Aside from the usual much talked-about electric vehicle problems, most of which have to do with charging and range, there is one issue that hardly anybody talks about: EVs’ extra weight. An electric vehicle may not necessarily have a bigger footprint, but it’s always going to be considerably heavier than an ICE vehicle its size.

One great example of this is the new BMW i4, which is the battery-powered version of the new 4 Series Gran Coupe. The latter weighs around 1.6 - 1.7 tons, while the i4 BEV can exceed 2.1 tons and it’s all down to the battery.

There is one bit of good news for EVs and their extra weight - it’s all concentrated really low in the vehicle, so it makes them feel planted and surefooted. And the BMW i4 is a good example of this, because even in EV guise, with a big battery and taller suspension, it still handles extremely well thanks to its low center of gravity (which is lower than in the ICE) model.

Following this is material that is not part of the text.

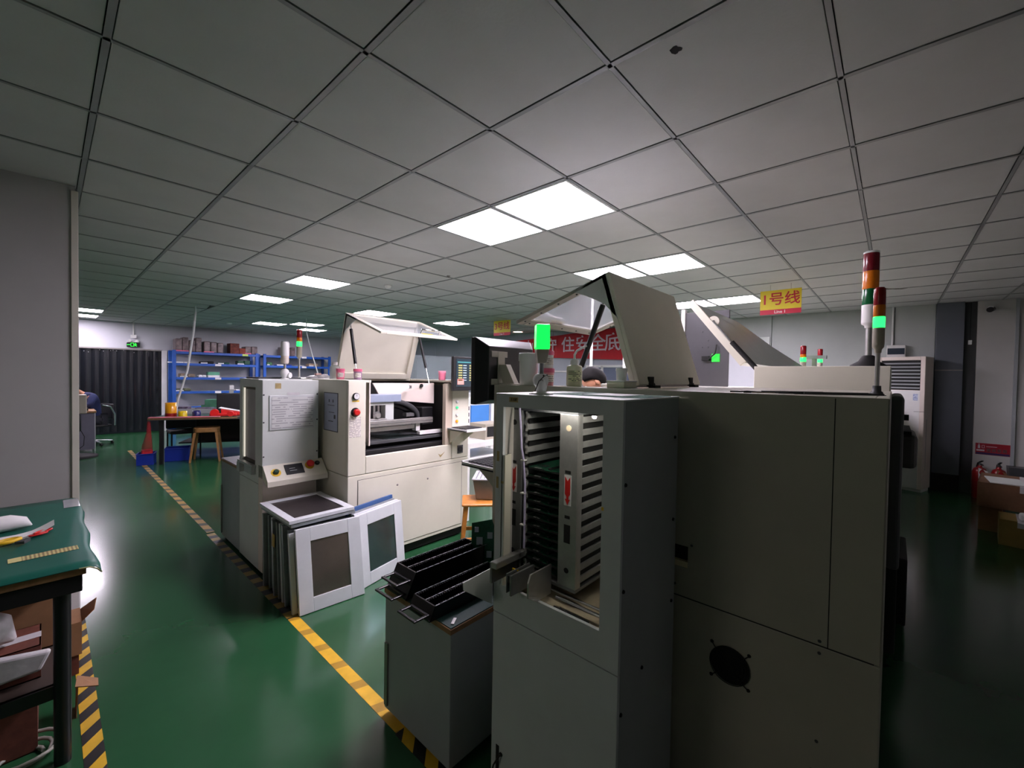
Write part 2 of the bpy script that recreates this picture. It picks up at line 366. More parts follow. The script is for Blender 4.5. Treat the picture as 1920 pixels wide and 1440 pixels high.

Roadshow’s Brian Cooley looks at how this extra weight negatively affects EVs in this video. He talks about the safety of electric vehicles too, noting that in being heavier, they are also more dangerous to other road users in the event of an accident.

Extra road wear is another EV trait that may not immediately come to mind. The taxes you pay for EVs may not necessarily be destined for road repairs or improvements, while most of the fuel tax paid by ICE drivers is used towards that. In other words, EVs are causing more wear on the infrastructure, but they are actually paying less to maintain it.